McClure in port in Brockport August 9
The replica schooner Lois McClure will be in port in the Village of Brockport just prior to the beginning of the Brockport Arts Festival.
Brockport Deputy Mayor Bill Andrews says the McClure will stop August 9 in Brockport near the Visitors Center.
The Lois McClure will hold an open house from 5-8 p.m. “We hope to have Bill Hullfish and the Golden Eagle String Band perform canal songs during that time,” Andrews says.
Originally, the Lois McClure was to stop in Brockport in late June, but heavy rains and high water in the Mohawk River delayed the scheduled 2013 Summer Tour by several weeks. This year’s tour is being held to commemorate the War of 1812 Bicentennial and the 200th anniversary of Commodore Oliver Hazard Perry’s Victory at the Battle of Lake Erie.

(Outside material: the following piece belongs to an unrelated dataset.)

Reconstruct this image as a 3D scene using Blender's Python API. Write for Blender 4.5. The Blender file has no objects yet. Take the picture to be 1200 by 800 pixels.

“The shipbuilding races and naval battles of 1813 helped to determine the outcome of the War of 1812, and left a legacy of shipwrecks beneath the waters of the Great Lakes, St. Lawrence River and Lake Champlain,” says Art Cohn, Special Project Director. “Our dynamic outreach program explores history where it happened, on the anniversary of the cross-border war that ushered in 200 years of peace.”
Many ports on the tour played significant roles during the War of 1812, officials say, and in recent years, a tangible legacy of shipwrecks from the War of 1812 has been discovered at the bottom of the lakes and waterways where naval history was made.
The Lois McClure was built by Lake Champlain Maritime Museum shipwrights and volunteers on the Burlington waterfront and is based on two shipwrecks of 1862-class canal schooners discovered in Lake Champlain.
Since 2004, the schooner has cruised Lake Champlain, the Hudson and St. Lawrence Rivers, and the Erie Canal System, and has visited over 115 communities.